Alewives were effectively barred from the river for more than 150 years because of dams and pollution. But with cleaner waters and fish passages on the dams, millions of fish returned to the river in the 1980s, with the annual run growing to more than 2.5 million fish.
But legislators in 1995 enacted a law ordering the fish passages at the Grand Falls dam and the downstream Milltown dam to be closed to alewives. The guides maintained that alewives posed a threat to smallmouth bass populations, and by extension to the guides’ livelihoods, in lakes and streams in the St. Croix River watershed.

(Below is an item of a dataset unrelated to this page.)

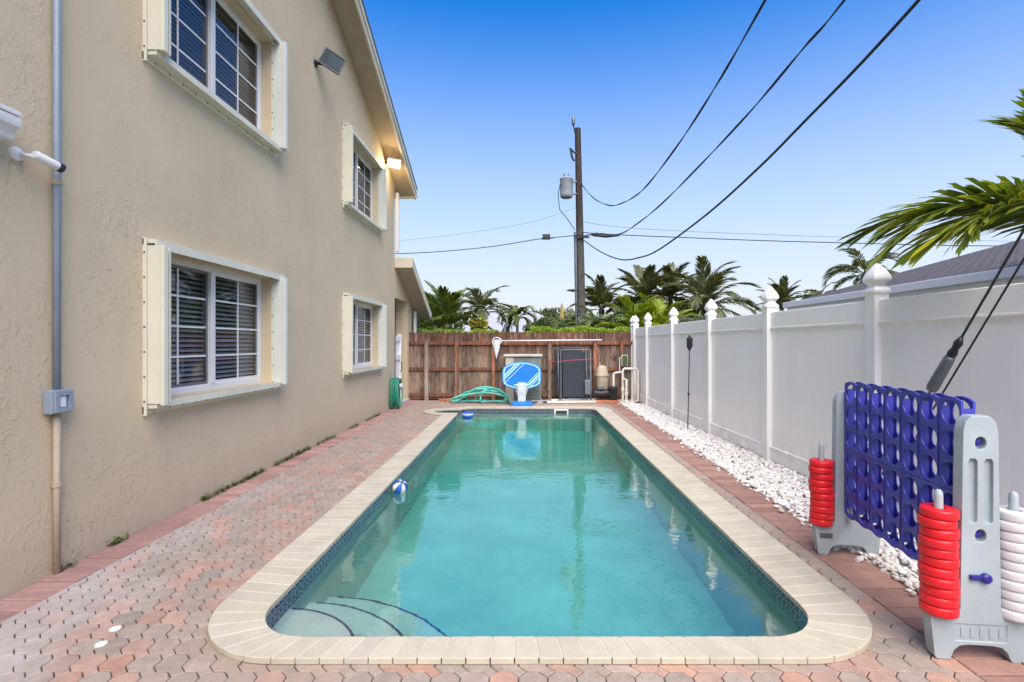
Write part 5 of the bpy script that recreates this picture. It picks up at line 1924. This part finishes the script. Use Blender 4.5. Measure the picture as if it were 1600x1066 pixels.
palm(5.45, 23.0, 3.2, 1.9, "tall dark palm left in the cluster of three", "leaf_dark", 20, .95, 18, (10, 90), .15, 46, .55, .052, .6, .03, group=GP)
palm(6.9, 24.0, 3.4, 2.0, "tall dark palm in the middle of the cluster of three", "leaf_dark", 20, .95, 19, (10, 90), .15, 46, .55, .052, .6, .03, group=GP)
palm(7.9, 22.0, 2.9, 2.3, "wide spreading dark palm right in the cluster of three", "leaf_dark", 22, 1.15, 20, (0, 90), .16, 48, .6, .052, .7, .05, group=GP)
palm(12.3, 24.0, 3.2, 1.25, "small spiky palm beside the pointed fence cap", "leaf_dark", 18, .7, 21, (15, 88), .12, 40, .4, .045, .4, .03, group=GP)
palm(14.0, 20.6, 4.15, 1.85, "dark palm behind the neighbouring roof with wide drooping fronds", "leaf_dark", 14, 1.6, 22, (5, 65), .14, 44, .45, .045, .8, .02, group=GP)
palm(17.0, 29.0, 3.8, 1.3, "tiny far palm at the low end of the neighbouring roof", "leaf_dark", 14, 1.5, 23, (5, 75), .12, 22, .36, .07, .7, .02, group=GP)

# near palm leaning over the vinyl fence from the right
np_ = thing("palm_tree", (4.55, 3.75, 0), "near palm with long green fronds hanging over the white fence at right", "palm tree", GP)
MB().tube([(4.55, 3.75, 0), (4.52, 3.75, 1.2), (4.5, 3.75, 2.5)], [.13, .11, .09], 12).build("trunk", "palm_trunk", np_, smooth=True)
nm = [frond_mesh("frond", L_, 50, .56, .036, dr, "leaf_near", 50 + q, 46, 8, .30, base=.14, yel=.14) for q, (L_, dr) in enumerate(((1.95, 1.0), (1.7, .95), (1.85, .9), (1.15, .6)))]
for (m_, azm, el, rl, dz) in ((0, 181, 21, 10, 0), (1, 191, 19, -12, .0), (2, 174, 22, 20, .0), (1, 183, 16, 35, .0), (3, 186, 60, 30, .05), (3, 200, 52, -40, .0), (0, 120, 35, 0, 0), (2, 60, 40, 0, 0), (1, 20, 30, 0, 0), (0, 300, 45, 0, 0), (2, 262, 30, 5, 0), (3, 90, 75, 0, .1)):
    piece("frond", nm[m_], np_, Matrix.Translation((-.05, 0, 2.30 + dz)) @ Matrix.Rotation(R(azm), 4, 'Z') @ Matrix.Rotation(-R(el), 4, 'Y') @ Matrix.Rotation(R(rl), 4, 'X'))


def bush(name, label, cat, c0, rad, n, ls, mat, seed, stem=True, kind=None, flat=False):
    rng = random.Random(seed)
    t_ = thing(name, (c0[0], c0[1], 0), label, cat)
    b = MB()
    cl = []
    for q in range(max(6, int(n / 220))):
        a, u = rng.uniform(0, 6.28), rng.uniform(-.7, 1)
        r_ = rng.uniform(.3, .85)
        cl.append((Vector((math.cos(a) * r_ * rad[0], math.sin(a) * r_ * rad[1], u * rad[2] * .75)), rng.uniform(.25, .45), rng.uniform(.65, 1.3)))
    for q in range(n):
        cc_, rr2, kk = rng.choice(cl)
        v_ = Vector((rng.gauss(0, 1), rng.gauss(0, 1), rng.gauss(0, 1))).normalized() * rr2 * rng.uniform(.5, 1.05)
        p = Vector(c0) + cc_ + Vector((v_.x * rad[0], v_.y * rad[1], v_.z * rad[2]))
        d = Vector((rng.gauss(0, 1), rng.gauss(0, 1), rng.gauss(.3, 1))).normalized()
        s_ = d.orthogonal().normalized() * ls * .42
        L = ls * rng.uniform(.7, 1.3)
        k = kk * rng.uniform(.65, 1.35)
        b.add([p, p + d * L * .5 + s_, p + d * L, p + d * L * .5 - s_], [(0, 1, 2, 3)], (k, k, k * rng.uniform(.8, 1.1)))
    b.build("crown", mat, t_)
    tr_ = MB()
    for q in range(5):
        a = rng.uniform(0, 6.28)
        tr_.tube([(c0[0], c0[1], 0), (c0[0] + .1 * math.cos(a), c0[1] + .1 * math.sin(a), c0[2] * .5), (c0[0] + rad[0] * .5 * math.cos(a), c0[1] + rad[1] * .5 * math.sin(a), c0[2])], [.04, .03, .012], 6)
    tr_.build("trunk", "palm_trunk", t_)
    return t_


# clipped hedge right behind the wooden fence
hd = MB()
rng = random.Random(77)
for q in range(9000):
    x_ = rng.uniform(-1.6, 2.9)
    if rng.random() < .25:
        x_ = rng.uniform(-3.2, 3.2)
    zt = (1.86 if x_ > .15 else (1.74 if x_ > -1.1 else 1.80)) + .03 * math.sin(x_ * 5) + .02 * math.sin(x_ * 13)
    p = Vector((x_, rng.uniform(13.3, 13.9), zt - abs(rng.gauss(0, .12))))
    d = Vector((rng.gauss(0, .7), rng.gauss(0, .7), rng.gauss(.8, .5))).normalized()
    s_ = d.orthogonal().normalized() * .018
    L = rng.uniform(.03, .065)
    k = rng.uniform(.7, 1.7)
    hd.add([p, p + d * L * .5 + s_, p + d * L, p + d * L * .5 - s_], [(0, 1, 2, 3)], (k, k, k * .7))
hg = thing("clipped_hedge", (0, 13.6, 0), "bright yellow green hedge top showing along the wooden fence", "hedge")
hd.build("foliage", "leaf_lime", hg)
MB().box(-3.2, 3.2, 13.4, 13.8, -.05, 1.6).build("hedge_core", "leaf_dark", hg)

bush("yellow_shrub", "yellow orange leafed shrub left of the pale roof", "shrub", (-1.62, 16.2, 1.65), (.38, .4, .62), 1800, .11, "leaf_yellow", 3)
bush("broadleaf_tree", "green leafy tree beside the lower eave behind the bushy palm", "tree", (-4.0, 20.5, 2.3), (1.2, 1.0, 1.2), 5200, .13, "leaf_mid", 4)
bush("broadleaf_tree", "round dark tree in the distance left of the orange spike", "tree", (2.0, 47, 3.2), (2.2, 1.6, 1.5), 5200, .25, "leaf_dark", 5)
bush("broadleaf_tree", "low dark tree in the distance directly behind the pole foot", "tree", (3.6, 32, 2.0), (2.0, 1.4, 1.4), 5200, .2, "leaf_dark", 6)
bush("garden_shrub", "pale green feathery shrub between pale roof and pole", "shrub", (.75, 16.5, 1.72), (.75, .5, .55), 3600, .10, "leaf_bluish", 8)
bush("garden_shrub", "dense dark shrub below the cluster of three palms", "shrub", (6.0, 19.5, 1.4), (2.9, .9, 1.2), 7000, .15, "leaf_dark", 9)
bush("garden_shrub", "green shrub at the far fence corner below the lime palms", "shrub", (4.0, 17.2, 1.5), (1.2, .6, .8), 4000, .12, "leaf_mid", 10)
bush("garden_shrub", "dark shrub over the fence left end beside the house wall", "shrub", (-3.0, 15.2, 1.45), (.9, .4, .6), 3200, .10, "leaf_mid", 14)
bush("garden_shrub", "loose green shrub between the pole foot and the lime palms", "shrub", (2.9, 18.5, 1.7), (1.0, .6, .75), 3600, .12, "leaf_bluish", 33)
bush("broadleaf_tree", "hazy green tree far behind the dark palm cluster", "tree", (9.2, 34, 2.9), (3.2, 1.5, 1.7), 5600, .24, "leaf_mid", 34)
ts = thing("flower_spike", (1.58, 22, 0), "orange flower spike standing above the shrubs left of the pole", "flower")
MB().tube([(1.58, 22, 0), (1.58, 22, 2.2)], .03, 6).build("stem", "palm_trunk", ts)
MB().lathe([(.04, 2.2), (.09, 2.35), (.10, 2.6), (.07, 2.9), (.04, 3.15), (0, 3.25)], 9, M=Matrix.Translation((1.58, 22, 0))).build("blossom", "spike_orange", ts)
# belt of trees closing the far horizon
fb = MB()
rng = random.Random(90)
for q in range(9000):
    a = rng.uniform(R(20), R(160))
    d_ = rng.uniform(60, 75)
    p = Vector((math.cos(a) * d_, math.sin(a) * d_, abs(rng.gauss(0, 1)) * 1.3 + .2 + .8 * math.sin(a * 19) ** 2))
    d = Vector((rng.gauss(0, 1), rng.gauss(0, 1), rng.gauss(.3, 1))).normalized()
    s_ = d.orthogonal().normalized() * .28
    k = rng.uniform(.6, 1.3)
    fb.add([p, p + d * .35 + s_, p + d * .8, p + d * .35 - s_], [(0, 1, 2, 3)], (k, k, k))
tag(fb.build("distant_trees", "leaf_dark"), "low dark belt of trees on the far horizon", "trees", kind="stuff")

The Milltown dam was reopened to alewives in 2008, but it wasn’t until this spring that lawmakers passed a law reopening the Grand Falls dam.
Although the Legislature blockaded the dam in 1995, alewives haven’t swum upriver of the dam since 1991, according to Lee Sochasky, who operates the fish passage at the Woodland dam. The alewives were stopped at Grand Falls beginning in 1991 for a research study, she said.